Exhibition
Whitney McVeigh: Elegy to Nature
20 Mar 2018 – 20 Apr 2018
Address
- 23 East 67th Street
- New York
New York - 10065
- United States
Eykyn Maclean is pleased to present Whitney McVeigh: Elegy to Nature, a solo exhibition of paintings, drawings and found objects.
About
McVeigh (b. 1968), a U.K. based multimedia artist, has spent the last two decades traveling, reading, collecting, and making in order to explore the human condition. Part of this process has led to her amassing huge numbers of found objects, many coming from her extensive travels through Mexico, India, China, South Africa, and Central Asia. Each object, worn and showing its age, holds a small piece of history. McVeigh sees herself as the keeper of this history – the memories and experiences embedded within the pages of long-out-of-print books, antiquated cookware, or long forgotten photographs, cards, and letters.

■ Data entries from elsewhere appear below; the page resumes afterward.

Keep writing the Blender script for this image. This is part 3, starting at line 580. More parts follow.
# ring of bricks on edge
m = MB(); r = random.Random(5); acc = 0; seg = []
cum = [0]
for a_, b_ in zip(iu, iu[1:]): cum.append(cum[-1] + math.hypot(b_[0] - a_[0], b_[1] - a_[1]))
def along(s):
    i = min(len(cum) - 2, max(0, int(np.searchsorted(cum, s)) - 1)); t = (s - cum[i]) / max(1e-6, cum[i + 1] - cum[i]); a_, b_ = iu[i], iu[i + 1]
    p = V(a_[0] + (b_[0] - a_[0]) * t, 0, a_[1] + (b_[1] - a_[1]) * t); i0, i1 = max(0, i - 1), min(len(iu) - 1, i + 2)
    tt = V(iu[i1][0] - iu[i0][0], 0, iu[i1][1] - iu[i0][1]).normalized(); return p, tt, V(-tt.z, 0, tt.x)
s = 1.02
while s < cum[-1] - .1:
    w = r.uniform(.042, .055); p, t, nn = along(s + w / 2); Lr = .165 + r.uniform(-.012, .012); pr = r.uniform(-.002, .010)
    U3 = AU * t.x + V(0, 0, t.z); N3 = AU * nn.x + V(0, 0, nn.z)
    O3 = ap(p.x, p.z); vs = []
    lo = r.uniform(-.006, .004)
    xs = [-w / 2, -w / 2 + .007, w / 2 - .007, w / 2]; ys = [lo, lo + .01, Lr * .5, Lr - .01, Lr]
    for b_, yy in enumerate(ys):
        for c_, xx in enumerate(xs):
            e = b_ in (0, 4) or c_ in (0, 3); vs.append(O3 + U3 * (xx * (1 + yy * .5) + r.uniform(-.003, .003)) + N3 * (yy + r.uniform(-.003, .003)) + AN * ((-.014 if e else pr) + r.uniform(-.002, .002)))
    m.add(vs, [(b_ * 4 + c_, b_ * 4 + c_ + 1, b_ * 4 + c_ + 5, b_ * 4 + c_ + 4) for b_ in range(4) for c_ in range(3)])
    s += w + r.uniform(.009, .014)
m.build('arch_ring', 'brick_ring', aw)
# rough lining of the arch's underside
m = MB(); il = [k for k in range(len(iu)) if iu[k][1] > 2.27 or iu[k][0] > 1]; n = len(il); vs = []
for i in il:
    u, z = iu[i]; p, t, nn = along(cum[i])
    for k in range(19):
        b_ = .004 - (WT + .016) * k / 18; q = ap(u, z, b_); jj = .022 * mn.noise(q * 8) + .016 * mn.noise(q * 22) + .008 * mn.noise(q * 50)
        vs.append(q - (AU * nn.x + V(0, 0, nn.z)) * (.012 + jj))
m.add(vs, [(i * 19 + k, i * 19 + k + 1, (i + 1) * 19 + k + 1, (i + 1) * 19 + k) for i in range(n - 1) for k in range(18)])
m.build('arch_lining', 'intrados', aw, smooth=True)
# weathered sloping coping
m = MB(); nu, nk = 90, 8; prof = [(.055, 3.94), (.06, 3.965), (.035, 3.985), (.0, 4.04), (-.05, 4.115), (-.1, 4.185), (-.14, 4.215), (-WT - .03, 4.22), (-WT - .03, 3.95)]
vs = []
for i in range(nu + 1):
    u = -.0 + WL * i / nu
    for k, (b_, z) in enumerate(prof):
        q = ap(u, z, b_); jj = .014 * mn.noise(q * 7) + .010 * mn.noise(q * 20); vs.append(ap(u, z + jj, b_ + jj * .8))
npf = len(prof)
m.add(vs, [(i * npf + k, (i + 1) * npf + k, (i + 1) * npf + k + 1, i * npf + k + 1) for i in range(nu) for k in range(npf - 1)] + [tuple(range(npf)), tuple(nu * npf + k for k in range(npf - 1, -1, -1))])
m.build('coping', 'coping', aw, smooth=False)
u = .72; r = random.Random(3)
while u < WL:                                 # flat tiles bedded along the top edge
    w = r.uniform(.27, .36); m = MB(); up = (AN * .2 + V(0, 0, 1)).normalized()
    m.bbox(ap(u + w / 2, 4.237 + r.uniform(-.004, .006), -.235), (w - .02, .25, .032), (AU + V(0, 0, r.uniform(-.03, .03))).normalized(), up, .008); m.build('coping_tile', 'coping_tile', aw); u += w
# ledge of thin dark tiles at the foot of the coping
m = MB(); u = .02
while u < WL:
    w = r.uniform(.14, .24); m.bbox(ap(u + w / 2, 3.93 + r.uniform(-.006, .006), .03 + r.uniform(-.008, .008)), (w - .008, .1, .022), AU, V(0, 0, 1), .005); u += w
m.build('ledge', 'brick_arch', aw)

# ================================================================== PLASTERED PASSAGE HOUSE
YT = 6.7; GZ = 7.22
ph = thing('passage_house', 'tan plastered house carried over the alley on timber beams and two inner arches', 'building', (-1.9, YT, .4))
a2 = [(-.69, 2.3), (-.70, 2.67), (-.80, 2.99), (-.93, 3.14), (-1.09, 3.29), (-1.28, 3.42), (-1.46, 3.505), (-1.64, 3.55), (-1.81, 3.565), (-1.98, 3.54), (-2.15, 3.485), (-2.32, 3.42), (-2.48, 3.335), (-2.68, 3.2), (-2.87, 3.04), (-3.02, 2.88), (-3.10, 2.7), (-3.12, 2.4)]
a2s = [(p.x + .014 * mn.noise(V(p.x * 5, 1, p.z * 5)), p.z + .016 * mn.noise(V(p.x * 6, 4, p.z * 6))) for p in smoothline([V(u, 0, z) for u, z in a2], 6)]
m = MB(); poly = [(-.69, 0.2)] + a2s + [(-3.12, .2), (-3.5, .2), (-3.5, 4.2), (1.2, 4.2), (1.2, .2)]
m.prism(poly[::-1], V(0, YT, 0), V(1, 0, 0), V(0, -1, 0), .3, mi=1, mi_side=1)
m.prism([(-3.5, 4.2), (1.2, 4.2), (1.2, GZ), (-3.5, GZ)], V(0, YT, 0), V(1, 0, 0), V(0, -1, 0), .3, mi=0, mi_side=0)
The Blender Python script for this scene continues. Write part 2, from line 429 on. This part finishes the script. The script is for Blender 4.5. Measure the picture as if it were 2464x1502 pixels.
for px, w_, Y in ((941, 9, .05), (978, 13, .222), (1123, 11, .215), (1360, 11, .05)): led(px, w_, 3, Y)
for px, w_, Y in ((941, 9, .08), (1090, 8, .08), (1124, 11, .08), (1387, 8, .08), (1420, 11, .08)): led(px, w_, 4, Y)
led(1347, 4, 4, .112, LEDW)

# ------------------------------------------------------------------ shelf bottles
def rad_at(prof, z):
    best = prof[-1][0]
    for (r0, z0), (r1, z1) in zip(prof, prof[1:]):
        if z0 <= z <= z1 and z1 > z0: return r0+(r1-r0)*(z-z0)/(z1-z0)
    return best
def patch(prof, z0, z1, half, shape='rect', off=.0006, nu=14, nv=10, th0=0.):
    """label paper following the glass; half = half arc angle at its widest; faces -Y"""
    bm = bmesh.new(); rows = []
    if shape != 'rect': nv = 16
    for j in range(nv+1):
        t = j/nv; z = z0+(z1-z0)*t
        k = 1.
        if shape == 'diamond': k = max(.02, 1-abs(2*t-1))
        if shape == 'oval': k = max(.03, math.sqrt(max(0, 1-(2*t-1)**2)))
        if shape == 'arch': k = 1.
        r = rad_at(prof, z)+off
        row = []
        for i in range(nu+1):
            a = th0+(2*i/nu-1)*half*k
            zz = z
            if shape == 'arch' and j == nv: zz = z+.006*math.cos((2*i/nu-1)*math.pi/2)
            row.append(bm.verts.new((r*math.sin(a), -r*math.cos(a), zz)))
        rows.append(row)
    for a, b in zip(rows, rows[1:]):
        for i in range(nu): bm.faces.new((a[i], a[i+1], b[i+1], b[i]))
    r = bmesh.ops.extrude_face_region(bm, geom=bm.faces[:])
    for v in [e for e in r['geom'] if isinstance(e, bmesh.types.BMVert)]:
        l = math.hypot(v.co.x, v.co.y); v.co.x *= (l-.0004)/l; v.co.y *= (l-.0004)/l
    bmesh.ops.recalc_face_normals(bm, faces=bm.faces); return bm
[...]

These objects fill her studio and serve as a backbone to the work she creates.
McVeigh’s intense curiosity has led to a diverse body of work which includes drawing, painting, installation, and video projects. Elegy to Nature will focus specifically on the ink on paper works, most made within the last three years. These pieces sit somewhere between painting and drawing, abstraction and figuration, and two and three dimensions. McVeigh explores the multifaceted aspects of nature, seeing these paintings as symbolic human landscapes. Black ink flows onto thick woven paper, delicately manipulated into mountainous forms, ships on the water, bodies at rest. Some of the works have lines etched into the paper, an injury to the material that creates depth and movement.
An avid reader, McVeigh’s work is informed by the many books that fill her studio – from philosophy and poetry to mechanical and scientific textbooks – all help feed her creative output. Like Cy Twombly, these books make appearances in the titles of her works, providing additional points of reference from which to view her process.
Elegy to Nature will be accompanied by a fully illustrated catalogue, featuring a new essay by renowned art historian, television producer, writer and presenter Simon Schama.